Moments earlier, he had posted a photograph of himself on Facebook, socialising with Mr Little, with the message: "Rest in paradise you were a gent."

'Gangland vacuum'

Mr Little, who was also 22 and from Coolock, was found dead beside a car that had been set on fire off in Walshstown, near Balbriggan in County Dublin.

The emergency services were called to the scene, which is just off the M1, at about 23:20 local time on Tuesday.

The officer in charge of policing Dublin, Assistant Commissioner Pat Leahy, told a news conference: "We're not making a connection at this point in time.

"We will pursue all avenues of course, that will be part of the investigation as we move forward, but at this point in time we're not making any link between the two killings."

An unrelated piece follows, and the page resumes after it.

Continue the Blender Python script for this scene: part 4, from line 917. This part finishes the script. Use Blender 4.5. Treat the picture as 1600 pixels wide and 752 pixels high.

Image copyright Cate McCurry/PA
Image caption Assistant Commissioner Pat Leahy (left) and Supt Brian Daly appealed for information on the murders

But he made a direct appeal to young people across the Republic of Ireland to stay clear of the illegal drugs trade.

"One of the outcomes of this is that you don't get to live a full life," he said.

"Low-level dealing is enough to have your life taken at a young age."

Mr Leahy agreed with suggestions that a younger generation were getting involved in drug dealing due to a "vacuum" created by the Hutch-Kinahan gang feud, which has cost several lives since 2015.

"It's certainly a possible outcome as we know we have been dealing with a serious feud that has strong international links," he said.

"Lots of the people involved in the top tier have been convicted of murder and attempted murder around that feud and a lot of them have left the country and perhaps left a bit of a void in terms of who's going to continue the trade, so we do see young people getting involved in that vacuum that has been created."

Witness appeals

Mr Davis was reportedly shot after he was approached by a lone gunman on a red mountain bike.

Mr Leahy told journalists that the mountain bike had been seen in the Darndale area in the days and hours preceding the murder and he appealed for more information.

In respect of Mr Little's murder, he said detectives need the public's help as they do not yet know if a car involved in the shooting travelled north or south from the M1.

"If you have a dash cam in your car or if you were out there between 10pm and midnight, please we'd like to hear from you," the officer said.

"Anybody driving north or south on the M1 over that period, we'd like to hear from you, please come forward."

Image copyright RTÉ
Image caption Seán Little's body was found beside a burning car on Tuesday night

Irish national broadcaster RTÉ reported that Mr Little was an associate of the leader of a Finglas-based organised crime gang involved in a feud with a Blanchardstown drugs gang.

It claimed he also had close links to the Kinahan gang.

John Mooney, the security editor of the Sunday Times, told BBC Radio Ulster: "There are so many feuds under way in the Dublin region and surrounding towns that in some circumstances, not all it should be said, police officers are having huge difficulties containing them."